À l’inverse de la toute première femme Ève, Marie n’a pas dialogué avec le diable. Elle est toujours restée dans la vérité de la lumière divine. C’est librement qu’elle a toujours choisi la lumière. Toujours Marie est restée dans la confiance envers Dieu. Ne doutant jamais de Lui. Confiante envers un Dieu qui lui a fait part d’un projet pourtant incompréhensible, irréalisable, inaudible. Un projet incompréhensible à partir de la raison humaine, non seulement pour une jeune adolescente d’environ 16 ans, mais aussi pour tout être humain. Et justement, ce qui a caractérisé l’action de cette toute jeune vierge, fut de ne pas essayer de comprendre. C’est là, très exactement là, que s’est exprimée sa liberté. À cet instant de l’Annonciation où l’ange attend une réponse, où toute l’humanité est comme retenue en suspension, où Dieu lui-même retient son souffle puissant, Marie fait un choix débordant de confiance et parfaitement libre. Et à cet instant, sans même peut-être s’en rendre compte ni en avoir conscience, Marie nous fait une confidence de la plus haute importance. Sans donner prise au raisonnement, à ce besoin de comprendre qui caractérise si souvent l’être humain et qui la plupart du temps gâche et salit presque tout, Marie nous offre un secret. Non point seulement une méthode. Car nous savons que Marie méditait tout ce qui lui advenait dans son cœur. Elle avait reçu cette disposition aimante de sainte-Anne sa mère qui la lui avait apprise. Mais ici il ne s’agit point de faire. Il s’agit d’être. Marie choisit d’être accueil. Elle entre dans une disposition d’accueil. Elle accueille un projet qui la dépasse absolument. D’une certaine manière on pourrait dire que Marie choisit de ne pas se mêler. Au contraire elle se laisse mêler par Dieu, au plan de Dieu. Et le souffle de Dieu vînt sur elle, et Dieu vînt en Elle. À cet instant précis, Marie fit le choix de la vie dans tous les sens que ce terme peut porter. Ce choix de Marie claqua définitivement la porte sur la queue de l’animal rampant qui peut-être l’épiait non loin de là, cherchant une nouvelle proie à dévorer.
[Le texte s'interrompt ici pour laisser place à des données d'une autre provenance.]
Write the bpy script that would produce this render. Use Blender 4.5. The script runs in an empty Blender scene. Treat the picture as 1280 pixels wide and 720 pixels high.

Cet accueil offert par la Vierge-Marie au projet de Dieu, est chanté dans le Magnificat que nous avons entendu dans l’évangile. Chaque mot sort d’un cœur qui médite sans cesse les œuvres de Dieu, avec action de grâce. En ce jour d’exaltation, nous pouvons peut-être retenir en particulier le deuxième verset dans lequel la Vierge perçoit sa toute-petitesse. « Il a regardé l’humilité de sa servante » affirme-t-elle.

Marie a su « y faire » avec Dieu, parce qu’elle a pu lui offrir un cœur totalement vide et pauvre, débordant de confiance. Ce ne sont pas tellement nos vertus, nos mérites et nos efforts qui intéressent Dieu, mais notre pauvreté. Il nous donne tout, même l’amour avec lequel nous l’aimons. Dans ses relations avec les hommes, Dieu cherche surtout des cœurs humbles et brisés qui invoquent son saint Nom. Tout le reste ne fait aucun problème pour Dieu, et il est prêt à déverser sur nous tous les dons de son amour, pourvu que nous soyons humbles et pauvres 2.

Entrons à l’école de Marie : c’est sans doute le plus beau cadeau que nous puissions lui offrir en ce jour de sa fête, elle qui demeure – ne l’oublions pas ! – la Patronne principale de la France, Fille aînée de l’Église.

Amen

1 – Sg 2, 24.
En prière avec Marie, mère de Jésus, Jean LAFRANCE, p. 75.